### [Written exercise]
Read the records below and copy each line that contains "picture".

----- Input records -----

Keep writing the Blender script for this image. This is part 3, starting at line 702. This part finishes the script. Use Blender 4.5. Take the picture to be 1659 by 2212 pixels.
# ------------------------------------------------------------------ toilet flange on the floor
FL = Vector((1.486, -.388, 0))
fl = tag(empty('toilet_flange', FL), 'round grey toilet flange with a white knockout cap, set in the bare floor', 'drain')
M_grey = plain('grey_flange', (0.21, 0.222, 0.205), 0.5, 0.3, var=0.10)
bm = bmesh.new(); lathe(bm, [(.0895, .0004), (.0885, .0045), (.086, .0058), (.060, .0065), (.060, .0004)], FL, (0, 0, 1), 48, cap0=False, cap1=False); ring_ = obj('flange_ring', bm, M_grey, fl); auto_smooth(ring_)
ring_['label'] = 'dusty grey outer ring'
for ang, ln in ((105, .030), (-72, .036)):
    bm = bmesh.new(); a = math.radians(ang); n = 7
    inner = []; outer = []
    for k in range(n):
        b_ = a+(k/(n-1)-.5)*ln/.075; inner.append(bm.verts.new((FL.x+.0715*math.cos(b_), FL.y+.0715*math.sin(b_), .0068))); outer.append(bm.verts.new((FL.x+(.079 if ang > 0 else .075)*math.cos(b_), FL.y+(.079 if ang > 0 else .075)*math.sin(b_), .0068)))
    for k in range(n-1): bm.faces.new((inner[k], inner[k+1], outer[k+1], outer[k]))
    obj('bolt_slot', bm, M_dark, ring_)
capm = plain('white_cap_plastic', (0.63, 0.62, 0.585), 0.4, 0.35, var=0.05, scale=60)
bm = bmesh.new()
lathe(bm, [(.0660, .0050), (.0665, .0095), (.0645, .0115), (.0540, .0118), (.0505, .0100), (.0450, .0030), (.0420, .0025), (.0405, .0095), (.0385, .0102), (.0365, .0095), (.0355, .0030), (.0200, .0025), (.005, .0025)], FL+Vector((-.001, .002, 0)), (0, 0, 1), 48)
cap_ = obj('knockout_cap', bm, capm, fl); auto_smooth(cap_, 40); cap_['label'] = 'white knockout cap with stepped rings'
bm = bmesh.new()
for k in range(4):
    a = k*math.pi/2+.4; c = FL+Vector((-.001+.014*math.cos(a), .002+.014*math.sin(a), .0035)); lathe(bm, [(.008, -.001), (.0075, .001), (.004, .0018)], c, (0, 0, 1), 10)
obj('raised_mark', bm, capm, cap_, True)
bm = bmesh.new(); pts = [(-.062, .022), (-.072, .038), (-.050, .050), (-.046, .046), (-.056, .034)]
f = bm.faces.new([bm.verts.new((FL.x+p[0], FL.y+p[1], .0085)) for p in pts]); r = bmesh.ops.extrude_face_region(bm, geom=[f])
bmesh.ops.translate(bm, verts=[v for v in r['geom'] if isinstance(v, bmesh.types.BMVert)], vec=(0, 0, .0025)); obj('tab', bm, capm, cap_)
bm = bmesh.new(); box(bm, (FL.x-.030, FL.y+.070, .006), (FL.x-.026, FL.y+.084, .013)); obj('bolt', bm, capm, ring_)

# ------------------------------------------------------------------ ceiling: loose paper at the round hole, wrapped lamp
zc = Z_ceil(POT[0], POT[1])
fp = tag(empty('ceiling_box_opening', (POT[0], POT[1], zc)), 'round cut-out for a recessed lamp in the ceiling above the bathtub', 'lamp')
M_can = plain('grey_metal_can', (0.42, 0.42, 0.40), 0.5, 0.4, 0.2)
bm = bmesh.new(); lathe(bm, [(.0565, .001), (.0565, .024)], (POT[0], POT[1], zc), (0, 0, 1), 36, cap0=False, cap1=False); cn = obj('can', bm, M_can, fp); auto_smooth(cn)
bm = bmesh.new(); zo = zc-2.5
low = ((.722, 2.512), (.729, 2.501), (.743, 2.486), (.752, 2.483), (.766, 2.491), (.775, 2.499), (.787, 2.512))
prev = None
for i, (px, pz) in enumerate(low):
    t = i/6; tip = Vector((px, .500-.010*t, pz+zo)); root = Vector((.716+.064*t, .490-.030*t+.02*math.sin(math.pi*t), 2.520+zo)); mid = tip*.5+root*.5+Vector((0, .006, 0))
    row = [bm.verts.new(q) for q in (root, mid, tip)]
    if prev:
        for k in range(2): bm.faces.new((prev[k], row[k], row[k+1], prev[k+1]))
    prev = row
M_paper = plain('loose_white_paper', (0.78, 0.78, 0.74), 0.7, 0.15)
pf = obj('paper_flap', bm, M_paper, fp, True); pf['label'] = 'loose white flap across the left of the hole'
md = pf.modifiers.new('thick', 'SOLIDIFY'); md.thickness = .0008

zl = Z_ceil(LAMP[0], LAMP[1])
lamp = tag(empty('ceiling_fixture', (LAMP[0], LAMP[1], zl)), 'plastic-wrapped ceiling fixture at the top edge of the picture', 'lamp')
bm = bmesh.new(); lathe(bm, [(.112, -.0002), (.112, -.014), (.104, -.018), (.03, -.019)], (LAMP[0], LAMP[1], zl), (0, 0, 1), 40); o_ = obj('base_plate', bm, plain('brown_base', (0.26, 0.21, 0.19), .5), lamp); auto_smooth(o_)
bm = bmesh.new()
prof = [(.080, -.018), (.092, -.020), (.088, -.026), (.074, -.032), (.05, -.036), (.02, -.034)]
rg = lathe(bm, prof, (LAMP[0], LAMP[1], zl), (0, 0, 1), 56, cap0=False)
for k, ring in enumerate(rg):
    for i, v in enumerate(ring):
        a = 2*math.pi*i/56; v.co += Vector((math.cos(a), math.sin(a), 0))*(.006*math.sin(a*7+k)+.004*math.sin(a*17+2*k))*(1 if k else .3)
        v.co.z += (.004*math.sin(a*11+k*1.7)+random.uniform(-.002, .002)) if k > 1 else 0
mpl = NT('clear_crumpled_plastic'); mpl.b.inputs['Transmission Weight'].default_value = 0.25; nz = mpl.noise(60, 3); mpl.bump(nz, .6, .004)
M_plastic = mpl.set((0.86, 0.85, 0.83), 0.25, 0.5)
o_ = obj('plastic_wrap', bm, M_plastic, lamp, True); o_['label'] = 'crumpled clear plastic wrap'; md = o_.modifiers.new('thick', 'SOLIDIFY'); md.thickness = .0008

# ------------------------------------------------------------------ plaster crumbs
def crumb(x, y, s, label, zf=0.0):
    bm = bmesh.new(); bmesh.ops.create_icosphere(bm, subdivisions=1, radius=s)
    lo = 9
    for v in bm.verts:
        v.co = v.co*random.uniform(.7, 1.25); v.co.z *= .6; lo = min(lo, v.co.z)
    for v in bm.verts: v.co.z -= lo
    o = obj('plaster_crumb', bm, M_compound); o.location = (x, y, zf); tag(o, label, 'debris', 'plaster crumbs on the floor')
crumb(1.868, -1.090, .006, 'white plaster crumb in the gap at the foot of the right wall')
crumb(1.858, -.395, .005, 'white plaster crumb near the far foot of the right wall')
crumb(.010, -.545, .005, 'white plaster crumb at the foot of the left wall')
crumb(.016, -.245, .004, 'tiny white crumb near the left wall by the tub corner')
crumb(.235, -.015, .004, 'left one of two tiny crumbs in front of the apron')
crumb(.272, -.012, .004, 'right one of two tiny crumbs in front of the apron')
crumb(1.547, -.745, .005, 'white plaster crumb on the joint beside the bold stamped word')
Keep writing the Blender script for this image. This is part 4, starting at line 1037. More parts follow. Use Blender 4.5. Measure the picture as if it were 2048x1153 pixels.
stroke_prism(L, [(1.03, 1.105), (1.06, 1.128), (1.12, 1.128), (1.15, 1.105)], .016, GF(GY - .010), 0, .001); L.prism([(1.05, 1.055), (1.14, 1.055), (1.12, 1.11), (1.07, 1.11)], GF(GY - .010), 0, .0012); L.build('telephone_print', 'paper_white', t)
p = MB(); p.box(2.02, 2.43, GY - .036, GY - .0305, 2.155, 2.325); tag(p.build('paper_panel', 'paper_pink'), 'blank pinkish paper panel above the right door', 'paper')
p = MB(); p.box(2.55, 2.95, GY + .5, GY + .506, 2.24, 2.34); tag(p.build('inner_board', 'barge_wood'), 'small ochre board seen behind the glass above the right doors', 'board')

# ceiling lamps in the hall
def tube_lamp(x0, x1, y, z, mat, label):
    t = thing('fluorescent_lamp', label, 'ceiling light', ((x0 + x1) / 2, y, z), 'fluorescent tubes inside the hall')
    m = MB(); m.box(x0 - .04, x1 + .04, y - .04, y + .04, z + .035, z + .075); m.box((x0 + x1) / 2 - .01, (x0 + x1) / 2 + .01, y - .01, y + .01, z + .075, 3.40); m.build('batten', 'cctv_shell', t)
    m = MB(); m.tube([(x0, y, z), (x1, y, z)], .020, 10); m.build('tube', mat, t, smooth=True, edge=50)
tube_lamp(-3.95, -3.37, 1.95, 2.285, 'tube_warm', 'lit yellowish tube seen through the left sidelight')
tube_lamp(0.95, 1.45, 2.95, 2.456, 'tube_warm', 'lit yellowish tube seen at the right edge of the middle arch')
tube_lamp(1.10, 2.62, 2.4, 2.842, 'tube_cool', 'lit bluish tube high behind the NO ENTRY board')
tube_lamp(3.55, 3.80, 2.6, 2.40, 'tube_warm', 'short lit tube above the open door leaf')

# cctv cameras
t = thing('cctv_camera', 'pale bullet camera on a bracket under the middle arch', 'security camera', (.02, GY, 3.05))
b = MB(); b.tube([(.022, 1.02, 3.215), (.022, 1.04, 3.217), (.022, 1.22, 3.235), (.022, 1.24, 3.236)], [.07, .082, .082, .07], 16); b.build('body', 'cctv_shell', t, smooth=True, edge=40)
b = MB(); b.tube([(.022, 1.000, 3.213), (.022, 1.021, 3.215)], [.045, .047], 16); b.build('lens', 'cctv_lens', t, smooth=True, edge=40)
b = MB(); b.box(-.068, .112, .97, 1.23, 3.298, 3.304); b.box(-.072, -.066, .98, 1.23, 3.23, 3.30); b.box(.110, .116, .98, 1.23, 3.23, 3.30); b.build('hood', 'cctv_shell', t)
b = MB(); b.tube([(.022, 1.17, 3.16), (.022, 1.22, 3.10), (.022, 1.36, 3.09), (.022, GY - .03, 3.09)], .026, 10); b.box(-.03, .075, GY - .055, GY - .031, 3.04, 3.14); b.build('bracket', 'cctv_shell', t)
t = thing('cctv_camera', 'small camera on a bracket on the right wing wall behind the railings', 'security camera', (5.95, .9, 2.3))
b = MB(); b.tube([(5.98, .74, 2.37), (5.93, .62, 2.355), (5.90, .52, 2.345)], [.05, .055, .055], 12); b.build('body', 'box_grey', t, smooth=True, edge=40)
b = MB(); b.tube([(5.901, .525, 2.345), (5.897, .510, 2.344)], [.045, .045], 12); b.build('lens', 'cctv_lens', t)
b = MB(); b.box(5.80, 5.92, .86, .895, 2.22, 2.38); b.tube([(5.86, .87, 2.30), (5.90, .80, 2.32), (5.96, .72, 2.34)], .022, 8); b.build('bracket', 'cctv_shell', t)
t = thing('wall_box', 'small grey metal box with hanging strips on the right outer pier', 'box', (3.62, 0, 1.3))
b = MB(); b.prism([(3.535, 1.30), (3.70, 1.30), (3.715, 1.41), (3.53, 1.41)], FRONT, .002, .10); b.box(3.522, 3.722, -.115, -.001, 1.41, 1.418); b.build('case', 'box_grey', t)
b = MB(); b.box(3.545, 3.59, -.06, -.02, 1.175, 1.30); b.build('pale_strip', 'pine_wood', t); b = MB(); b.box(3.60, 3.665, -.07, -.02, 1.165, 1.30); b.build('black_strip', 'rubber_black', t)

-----

### [Answer to the exercise]
Keep writing the Blender script for this image. This is part 3, starting at line 702. This part finishes the script. Use Blender 4.5. Take the picture to be 1659 by 2212 pixels.
lamp = tag(empty('ceiling_fixture', (LAMP[0], LAMP[1], zl)), 'plastic-wrapped ceiling fixture at the top edge of the picture', 'lamp')
Keep writing the Blender script for this image. This is part 4, starting at line 1037. More parts follow. Use Blender 4.5. Measure the picture as if it were 2048x1153 pixels.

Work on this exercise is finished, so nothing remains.